▶ DIRECTION:
From the records below, copy out exactly the lines from the one containing "Write a Blender" to the one containing "COL = sc.collection", both included. Add nothing else.
____
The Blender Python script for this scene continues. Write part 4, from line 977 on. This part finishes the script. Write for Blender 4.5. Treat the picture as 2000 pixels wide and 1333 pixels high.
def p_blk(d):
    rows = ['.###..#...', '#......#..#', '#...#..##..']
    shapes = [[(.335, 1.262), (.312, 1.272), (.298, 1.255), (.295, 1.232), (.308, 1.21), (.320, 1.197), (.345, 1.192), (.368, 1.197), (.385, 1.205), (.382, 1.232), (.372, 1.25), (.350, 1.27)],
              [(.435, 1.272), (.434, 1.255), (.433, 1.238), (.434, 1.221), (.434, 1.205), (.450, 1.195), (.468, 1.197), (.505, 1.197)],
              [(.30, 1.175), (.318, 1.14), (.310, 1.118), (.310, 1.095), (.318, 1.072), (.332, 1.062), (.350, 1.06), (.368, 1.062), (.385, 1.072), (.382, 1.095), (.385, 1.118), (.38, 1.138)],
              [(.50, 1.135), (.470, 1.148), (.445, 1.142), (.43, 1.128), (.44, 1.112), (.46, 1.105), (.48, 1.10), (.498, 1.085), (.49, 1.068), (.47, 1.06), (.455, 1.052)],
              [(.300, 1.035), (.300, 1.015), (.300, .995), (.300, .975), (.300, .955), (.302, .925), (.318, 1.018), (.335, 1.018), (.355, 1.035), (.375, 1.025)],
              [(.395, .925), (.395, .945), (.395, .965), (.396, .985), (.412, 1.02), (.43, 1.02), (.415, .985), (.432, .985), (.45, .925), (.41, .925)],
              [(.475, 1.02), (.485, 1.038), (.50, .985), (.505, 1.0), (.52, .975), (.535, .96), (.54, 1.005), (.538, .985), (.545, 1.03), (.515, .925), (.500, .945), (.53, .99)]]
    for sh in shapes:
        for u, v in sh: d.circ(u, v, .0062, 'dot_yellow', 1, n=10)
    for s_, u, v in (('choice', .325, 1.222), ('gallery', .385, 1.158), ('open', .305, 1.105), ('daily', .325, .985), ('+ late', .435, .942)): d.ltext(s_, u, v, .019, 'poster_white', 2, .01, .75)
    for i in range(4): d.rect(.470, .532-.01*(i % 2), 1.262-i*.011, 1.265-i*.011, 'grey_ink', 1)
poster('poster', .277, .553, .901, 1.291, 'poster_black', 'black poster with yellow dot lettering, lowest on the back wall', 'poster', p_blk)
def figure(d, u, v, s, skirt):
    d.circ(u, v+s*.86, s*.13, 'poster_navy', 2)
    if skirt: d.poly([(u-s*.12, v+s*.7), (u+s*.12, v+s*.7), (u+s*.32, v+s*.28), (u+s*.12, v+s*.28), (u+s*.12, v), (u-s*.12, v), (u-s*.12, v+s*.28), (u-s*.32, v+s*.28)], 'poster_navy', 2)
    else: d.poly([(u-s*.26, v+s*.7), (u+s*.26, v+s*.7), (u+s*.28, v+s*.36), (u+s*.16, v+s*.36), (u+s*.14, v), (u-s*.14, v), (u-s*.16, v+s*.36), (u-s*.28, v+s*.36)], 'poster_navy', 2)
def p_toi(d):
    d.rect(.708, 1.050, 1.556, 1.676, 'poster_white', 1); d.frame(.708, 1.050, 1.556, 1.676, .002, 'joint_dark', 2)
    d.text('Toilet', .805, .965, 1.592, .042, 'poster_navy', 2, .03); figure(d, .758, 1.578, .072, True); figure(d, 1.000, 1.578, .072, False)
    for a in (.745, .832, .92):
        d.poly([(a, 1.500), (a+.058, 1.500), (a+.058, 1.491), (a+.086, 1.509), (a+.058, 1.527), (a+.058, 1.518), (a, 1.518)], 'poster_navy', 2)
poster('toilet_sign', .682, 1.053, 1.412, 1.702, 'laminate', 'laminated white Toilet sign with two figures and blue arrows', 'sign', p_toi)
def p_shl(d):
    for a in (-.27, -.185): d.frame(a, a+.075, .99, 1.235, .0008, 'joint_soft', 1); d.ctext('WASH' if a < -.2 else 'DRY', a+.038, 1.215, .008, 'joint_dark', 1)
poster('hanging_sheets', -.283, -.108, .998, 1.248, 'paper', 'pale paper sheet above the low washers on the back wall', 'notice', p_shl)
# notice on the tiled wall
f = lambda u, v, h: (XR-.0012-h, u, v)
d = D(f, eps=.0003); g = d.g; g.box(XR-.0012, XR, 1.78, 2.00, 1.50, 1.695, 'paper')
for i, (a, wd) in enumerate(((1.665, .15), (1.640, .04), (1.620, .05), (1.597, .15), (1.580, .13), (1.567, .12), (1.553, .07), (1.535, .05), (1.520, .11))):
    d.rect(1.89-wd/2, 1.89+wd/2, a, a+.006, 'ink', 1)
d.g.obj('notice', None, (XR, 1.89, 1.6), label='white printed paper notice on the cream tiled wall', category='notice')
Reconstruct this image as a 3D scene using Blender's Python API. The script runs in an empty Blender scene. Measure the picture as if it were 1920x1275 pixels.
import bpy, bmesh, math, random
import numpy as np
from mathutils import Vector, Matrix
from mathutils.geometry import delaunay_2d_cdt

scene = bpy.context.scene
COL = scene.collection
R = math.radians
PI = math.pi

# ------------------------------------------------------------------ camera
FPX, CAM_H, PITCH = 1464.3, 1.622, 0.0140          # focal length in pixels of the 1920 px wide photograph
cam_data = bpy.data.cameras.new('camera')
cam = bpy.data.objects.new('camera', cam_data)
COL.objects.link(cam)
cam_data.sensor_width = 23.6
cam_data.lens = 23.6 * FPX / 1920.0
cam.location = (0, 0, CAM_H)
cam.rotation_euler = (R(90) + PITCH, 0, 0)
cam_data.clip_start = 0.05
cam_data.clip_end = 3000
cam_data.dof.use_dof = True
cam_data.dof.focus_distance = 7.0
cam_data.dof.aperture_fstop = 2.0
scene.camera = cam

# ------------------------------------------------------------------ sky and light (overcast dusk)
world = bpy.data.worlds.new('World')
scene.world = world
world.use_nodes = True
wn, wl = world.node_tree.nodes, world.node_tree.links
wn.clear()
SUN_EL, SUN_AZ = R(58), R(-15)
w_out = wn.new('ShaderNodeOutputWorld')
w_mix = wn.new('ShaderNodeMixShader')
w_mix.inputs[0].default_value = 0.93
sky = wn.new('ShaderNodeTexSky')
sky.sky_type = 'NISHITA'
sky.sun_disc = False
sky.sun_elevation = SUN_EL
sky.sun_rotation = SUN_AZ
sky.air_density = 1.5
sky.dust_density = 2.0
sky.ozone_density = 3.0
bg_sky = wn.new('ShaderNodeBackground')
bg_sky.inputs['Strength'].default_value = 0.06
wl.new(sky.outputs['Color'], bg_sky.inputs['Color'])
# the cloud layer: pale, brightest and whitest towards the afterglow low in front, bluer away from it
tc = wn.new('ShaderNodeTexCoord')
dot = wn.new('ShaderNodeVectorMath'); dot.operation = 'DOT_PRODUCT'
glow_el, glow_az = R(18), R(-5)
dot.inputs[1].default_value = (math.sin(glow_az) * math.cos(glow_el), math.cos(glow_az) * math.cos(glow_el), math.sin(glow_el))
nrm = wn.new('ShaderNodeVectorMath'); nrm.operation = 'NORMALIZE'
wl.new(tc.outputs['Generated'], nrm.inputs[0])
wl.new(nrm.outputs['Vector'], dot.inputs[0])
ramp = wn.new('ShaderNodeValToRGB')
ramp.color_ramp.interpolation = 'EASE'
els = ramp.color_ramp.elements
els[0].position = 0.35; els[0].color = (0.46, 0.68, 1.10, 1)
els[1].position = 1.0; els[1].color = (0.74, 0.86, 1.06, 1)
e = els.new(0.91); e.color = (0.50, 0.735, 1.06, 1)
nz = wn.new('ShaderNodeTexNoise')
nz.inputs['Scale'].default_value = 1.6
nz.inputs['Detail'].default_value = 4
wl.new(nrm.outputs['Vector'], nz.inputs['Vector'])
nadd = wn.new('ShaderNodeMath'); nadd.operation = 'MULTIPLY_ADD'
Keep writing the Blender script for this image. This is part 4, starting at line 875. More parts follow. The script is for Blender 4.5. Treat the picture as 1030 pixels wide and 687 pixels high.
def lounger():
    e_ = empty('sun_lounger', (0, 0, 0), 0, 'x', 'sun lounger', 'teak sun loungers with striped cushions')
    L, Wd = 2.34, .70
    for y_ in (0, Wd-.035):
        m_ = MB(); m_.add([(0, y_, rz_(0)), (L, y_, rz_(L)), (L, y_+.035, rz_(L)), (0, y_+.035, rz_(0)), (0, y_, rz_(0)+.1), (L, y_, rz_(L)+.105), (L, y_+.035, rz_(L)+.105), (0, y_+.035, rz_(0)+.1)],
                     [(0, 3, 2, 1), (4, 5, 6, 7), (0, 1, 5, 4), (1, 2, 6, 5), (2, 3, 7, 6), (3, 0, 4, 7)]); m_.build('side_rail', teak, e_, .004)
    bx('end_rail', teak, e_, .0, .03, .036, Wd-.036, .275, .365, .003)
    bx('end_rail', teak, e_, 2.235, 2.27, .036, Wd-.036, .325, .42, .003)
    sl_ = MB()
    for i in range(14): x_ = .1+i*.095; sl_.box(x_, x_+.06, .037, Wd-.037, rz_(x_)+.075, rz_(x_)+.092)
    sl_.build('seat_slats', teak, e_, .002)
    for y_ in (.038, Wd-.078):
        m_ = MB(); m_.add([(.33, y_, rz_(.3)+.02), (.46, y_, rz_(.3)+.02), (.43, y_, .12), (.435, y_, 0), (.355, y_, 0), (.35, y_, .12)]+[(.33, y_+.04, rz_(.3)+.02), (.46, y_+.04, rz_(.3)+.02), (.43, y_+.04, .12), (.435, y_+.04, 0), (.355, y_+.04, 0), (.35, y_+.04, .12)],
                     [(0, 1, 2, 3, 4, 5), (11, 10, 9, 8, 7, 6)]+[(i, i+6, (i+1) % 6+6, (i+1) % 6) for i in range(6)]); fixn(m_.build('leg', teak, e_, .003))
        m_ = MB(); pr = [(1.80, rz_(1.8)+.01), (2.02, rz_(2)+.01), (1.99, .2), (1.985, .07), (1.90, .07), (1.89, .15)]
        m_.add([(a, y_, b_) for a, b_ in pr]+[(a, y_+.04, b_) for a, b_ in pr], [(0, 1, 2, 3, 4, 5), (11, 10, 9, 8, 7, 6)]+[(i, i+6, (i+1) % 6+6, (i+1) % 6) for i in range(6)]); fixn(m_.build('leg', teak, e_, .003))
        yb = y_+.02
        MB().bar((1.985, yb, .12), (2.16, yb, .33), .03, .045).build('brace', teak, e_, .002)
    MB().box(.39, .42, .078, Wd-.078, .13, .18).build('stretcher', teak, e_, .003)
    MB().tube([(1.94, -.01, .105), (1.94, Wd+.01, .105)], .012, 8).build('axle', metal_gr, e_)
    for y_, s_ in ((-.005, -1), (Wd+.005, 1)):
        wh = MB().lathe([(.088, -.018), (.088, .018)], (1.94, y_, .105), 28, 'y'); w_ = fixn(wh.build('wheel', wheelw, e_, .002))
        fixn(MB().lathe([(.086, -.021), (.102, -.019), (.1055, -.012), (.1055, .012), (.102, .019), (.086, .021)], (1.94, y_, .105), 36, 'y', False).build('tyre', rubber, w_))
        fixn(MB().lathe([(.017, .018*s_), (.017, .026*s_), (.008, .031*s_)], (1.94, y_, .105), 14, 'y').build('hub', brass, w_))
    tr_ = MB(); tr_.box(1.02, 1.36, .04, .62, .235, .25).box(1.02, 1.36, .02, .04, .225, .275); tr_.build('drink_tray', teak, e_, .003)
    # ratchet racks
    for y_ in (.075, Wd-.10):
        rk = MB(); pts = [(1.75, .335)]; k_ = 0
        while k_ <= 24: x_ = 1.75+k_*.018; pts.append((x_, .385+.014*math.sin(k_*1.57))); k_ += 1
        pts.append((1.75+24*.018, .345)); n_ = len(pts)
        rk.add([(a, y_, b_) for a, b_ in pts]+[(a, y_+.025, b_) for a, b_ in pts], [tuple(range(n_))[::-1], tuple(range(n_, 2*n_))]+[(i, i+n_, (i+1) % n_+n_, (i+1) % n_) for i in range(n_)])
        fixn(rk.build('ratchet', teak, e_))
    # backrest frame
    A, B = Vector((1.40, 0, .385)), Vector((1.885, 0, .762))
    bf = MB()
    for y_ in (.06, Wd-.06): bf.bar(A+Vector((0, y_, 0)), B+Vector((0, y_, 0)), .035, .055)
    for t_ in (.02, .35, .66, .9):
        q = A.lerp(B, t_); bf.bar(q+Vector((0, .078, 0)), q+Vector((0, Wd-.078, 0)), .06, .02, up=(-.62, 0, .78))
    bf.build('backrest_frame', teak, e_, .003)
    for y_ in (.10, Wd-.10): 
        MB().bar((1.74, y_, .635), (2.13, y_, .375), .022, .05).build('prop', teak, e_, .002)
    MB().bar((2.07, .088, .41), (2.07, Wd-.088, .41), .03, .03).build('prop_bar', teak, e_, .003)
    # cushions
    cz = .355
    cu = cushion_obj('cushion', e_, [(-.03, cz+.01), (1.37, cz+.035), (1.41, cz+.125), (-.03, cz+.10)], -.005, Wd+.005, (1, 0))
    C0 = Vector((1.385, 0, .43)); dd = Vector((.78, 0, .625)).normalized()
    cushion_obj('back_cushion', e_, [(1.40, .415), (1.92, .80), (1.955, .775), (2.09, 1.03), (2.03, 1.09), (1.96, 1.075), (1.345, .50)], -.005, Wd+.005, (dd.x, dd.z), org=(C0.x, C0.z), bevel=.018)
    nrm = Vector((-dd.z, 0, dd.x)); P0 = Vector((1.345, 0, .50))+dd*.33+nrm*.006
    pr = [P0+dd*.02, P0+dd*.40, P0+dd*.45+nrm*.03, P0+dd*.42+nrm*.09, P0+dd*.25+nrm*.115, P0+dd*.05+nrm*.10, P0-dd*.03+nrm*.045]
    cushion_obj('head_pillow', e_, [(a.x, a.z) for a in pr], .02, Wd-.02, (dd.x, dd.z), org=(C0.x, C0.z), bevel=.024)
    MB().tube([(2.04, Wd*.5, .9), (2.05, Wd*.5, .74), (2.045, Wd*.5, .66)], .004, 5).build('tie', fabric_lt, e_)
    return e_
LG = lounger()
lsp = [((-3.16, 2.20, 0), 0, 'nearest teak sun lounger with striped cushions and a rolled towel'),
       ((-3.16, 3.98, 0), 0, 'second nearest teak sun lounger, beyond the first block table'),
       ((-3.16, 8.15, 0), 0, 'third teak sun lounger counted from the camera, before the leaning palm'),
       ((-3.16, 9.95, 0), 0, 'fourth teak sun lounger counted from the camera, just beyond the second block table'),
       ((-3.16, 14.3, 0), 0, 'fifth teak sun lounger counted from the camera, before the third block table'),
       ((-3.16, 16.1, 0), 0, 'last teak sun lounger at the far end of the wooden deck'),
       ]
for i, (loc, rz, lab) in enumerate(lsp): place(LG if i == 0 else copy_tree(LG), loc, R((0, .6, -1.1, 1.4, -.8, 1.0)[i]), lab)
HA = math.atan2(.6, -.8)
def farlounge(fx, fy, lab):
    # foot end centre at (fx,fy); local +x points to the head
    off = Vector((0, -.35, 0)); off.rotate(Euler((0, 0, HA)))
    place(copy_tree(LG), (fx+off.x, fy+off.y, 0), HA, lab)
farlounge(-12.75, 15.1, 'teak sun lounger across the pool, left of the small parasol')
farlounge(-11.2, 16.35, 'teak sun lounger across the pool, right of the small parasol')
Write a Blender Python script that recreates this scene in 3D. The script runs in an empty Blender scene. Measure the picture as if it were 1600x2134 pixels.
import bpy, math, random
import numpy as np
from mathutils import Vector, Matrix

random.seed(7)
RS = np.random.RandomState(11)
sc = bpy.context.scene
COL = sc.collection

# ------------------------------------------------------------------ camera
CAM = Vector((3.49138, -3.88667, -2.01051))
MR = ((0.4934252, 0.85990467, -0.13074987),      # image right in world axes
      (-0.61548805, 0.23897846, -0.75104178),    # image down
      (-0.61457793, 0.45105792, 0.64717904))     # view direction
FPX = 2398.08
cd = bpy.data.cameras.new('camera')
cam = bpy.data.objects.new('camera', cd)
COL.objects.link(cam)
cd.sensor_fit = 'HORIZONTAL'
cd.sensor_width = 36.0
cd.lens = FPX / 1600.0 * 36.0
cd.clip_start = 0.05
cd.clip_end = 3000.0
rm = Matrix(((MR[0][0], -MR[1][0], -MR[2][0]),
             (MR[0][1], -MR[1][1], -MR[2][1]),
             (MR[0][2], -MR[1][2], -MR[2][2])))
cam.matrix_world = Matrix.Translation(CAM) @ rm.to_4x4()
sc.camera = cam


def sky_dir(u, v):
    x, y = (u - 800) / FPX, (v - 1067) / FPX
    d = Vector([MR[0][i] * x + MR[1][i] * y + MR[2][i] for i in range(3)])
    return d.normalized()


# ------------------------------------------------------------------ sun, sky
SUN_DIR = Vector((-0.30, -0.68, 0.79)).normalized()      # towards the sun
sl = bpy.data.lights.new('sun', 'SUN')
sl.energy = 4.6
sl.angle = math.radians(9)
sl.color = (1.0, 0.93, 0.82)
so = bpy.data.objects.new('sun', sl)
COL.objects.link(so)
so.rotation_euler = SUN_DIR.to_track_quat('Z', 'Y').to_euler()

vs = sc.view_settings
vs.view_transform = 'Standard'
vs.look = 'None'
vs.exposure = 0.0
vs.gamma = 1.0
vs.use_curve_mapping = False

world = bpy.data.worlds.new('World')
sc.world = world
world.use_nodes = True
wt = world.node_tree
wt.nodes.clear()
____
▶ RESULT OF THE EXERCISE:
Write a Blender Python script that recreates this scene in 3D. The script runs in an empty Blender scene. Measure the picture as if it were 1600x2134 pixels.
import bpy, math, random
import numpy as np
from mathutils import Vector, Matrix

random.seed(7)
RS = np.random.RandomState(11)
sc = bpy.context.scene
COL = sc.collection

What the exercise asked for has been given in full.